The Umno Disciplinary Committee headed by Tengku Ahmad Rithauddeen will announce at 4pm today whether Mohd Ali and others including Datuk Seri Dr Mohd Khir Toyo, the former Selangor Mentri Besar and contestant for the Umno Youth president's post, are disqualified for breaching Umno rules.
If they are disqualified, it will not only hand their rivals a walkover, but Umno itself will be gripped in uncertainties and infighting because the felled leaders are not pushovers but enjoy strong support in Umno.
Umno faces a period of internal strife at a time when the country is on edge and negotiating un-chartered territory.
It is also shocking that after several months at the job the disciplinary committee chooses the final week of the Umno elections to clamp down on top leaders accused of buying votes.
Any possible actions against Mohd Ali - a warning, suspension or disqualification - would not only seriously affect his chances against his opponents - Tan Sri Muhammad Muhd Taib and Tan Sri Muhyiddin Yassin - but derail his meteoric rise in Umno.
It is a career founded on several organisations like the World Assembly of Youth and Gerakan Belia 4B both of which he is president. He is also president of the Dunia Melayu Dunia Islam and chairman of the World Youth Foundation.
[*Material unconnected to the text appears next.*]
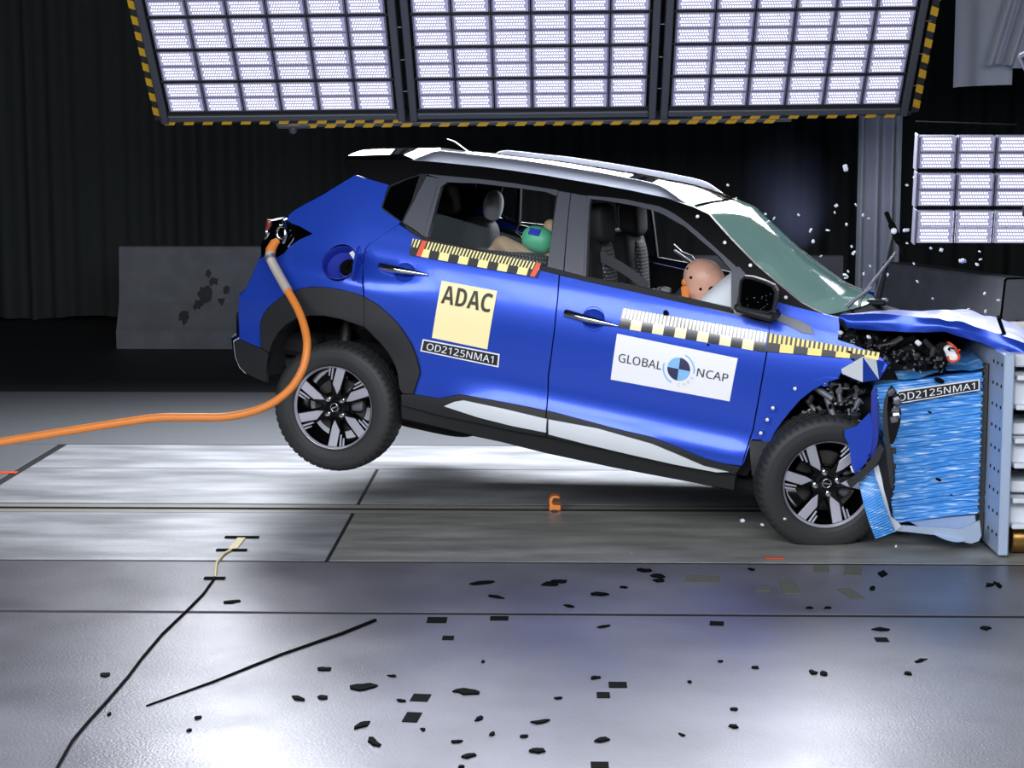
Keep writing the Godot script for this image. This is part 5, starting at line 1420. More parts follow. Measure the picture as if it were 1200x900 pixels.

His strength in Umno is built not on directly winning influence which would have brought him into conflict with other top Umno leaders but indirectly through the affiliated youth and Islamic organisations whose members were also Umno members.
It is a carefully structured political bandwagon that gave Mohd Ali considerable clout in Umno and put him ahead of even top Umno leaders like Muhyiddin in the race for the deputy president's post.
Nevertheless by vaulting over numerous top Umno leaders and coming within sight of the number two post, Ali has ruffled features and sparked panic in the top echelons of Umno and in the country.
Sections of society seriously question his "suitability and qualification" to be deputy Umno president and with that the job as deputy prime minister.
"There is serious doubt whether he is cut out for it," is a common refrain in the alternative Internet-based media.
Born in 1949, he was a clerk with the then-National Electricity Board before graduating from Universiti Sains Malaysia in 1984 and began his career in Umno as a branch leader in Malacca.
He became chief minister in 1999 and is credited with putting Malacca on the world map.
He combined a hard line pro-Malay nationalist stand with moderate Islam publicly but compensated for it by privately courting non-Malay leaders in the Barisan Nasional.
While publicly he was pro-Malay but privately he was pro-Malaysian.
In recent months however he courted controversy with statements that did not go down well with non-Malays but his popularity among Umno members rose in tandem.
In all his publications, website and pro-Ali blogs - which are numerous - he assiduously cultivated himself as an ally of Prime Minister-designate Datuk Seri Najib Tun Razak.
Visually in images the two always appear together with the image of Najib larger than Mohd Ali's, indicating a master-loyal servant relationship.
And during the putsch last year to oust Datuk Seri Abdullah Badawi, Mohd Ali played the role of a "fair minded" person allowing Muhyiddin to take the lead.
By doing that he earned the respect of Abdullah and his faction and is now seen as supported by the out-going Prime Minister in the contest for the number two party job.
Coupled with his association with Najib, backing from Abdullah and his own wide support in Umno, Mohd Ali took a comfortable lead - going by a Universiti Malaya poll among Umno members, in the race for the number two post.
He might have overreached by vaulting over the heads of many others equally determined and ambitious in Umno.
All the gains of a lifetime are now at stake for Mohd Ali if the axe falls on him today.